Last few things I do is to create a new empty layer and manually paint some uneven borders of my block. Like in the top left of the image below. The layer is set to "Normal Blending Mode" and I simply color picked the border normal map colors and used a brush at about 50% opacity.

The last thing I did was to use a big photo to get some additional high frequency detail. I usually work with these in their original size even when converting to normal map information. This way I get rid of a lot of ugly noise when scaling the layers down than what I would have got by scaling it down before generating the normal map.


THE DIFFUSE AND THE REST

I started out very simple and used brushed a few large subtle strokes on a beige background color, I then added and manipulated a photo overlay, smudged it out and decontrasted to just keep some basic information and flattened it.


Proceeding with the diffuse I added another image that I masked out using a VERY high contrasted blue channel from the normal map. In fact I believe I blurred it first and then contrasted it a lot using levels until it looked something like in the top left of the image below.

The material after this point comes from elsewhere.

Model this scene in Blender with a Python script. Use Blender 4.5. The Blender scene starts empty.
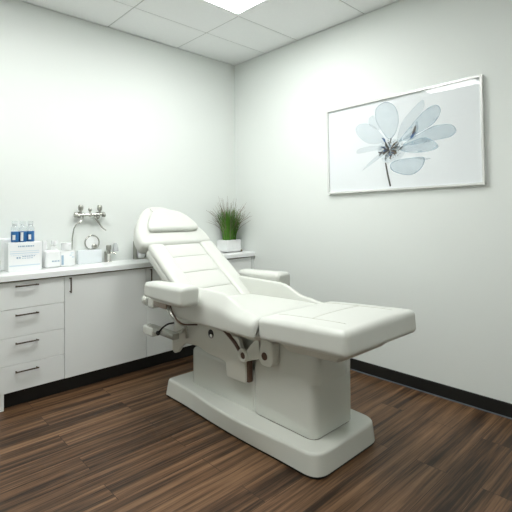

When doing everything in Photoshop it is always the problem with the ambient occlusion, you can get pretty far by using the blue channel from your normal map tho. I did that here and blurred it slightly, contrasted it a bit and painted some additional info like in the drill holes until it turned out to something like below.


Here are all the complete maps. Since I already got some good masks for my layers I used those and played around a bit with the specular and glossiness maps to end up with something like this.


The end result with all maps applied.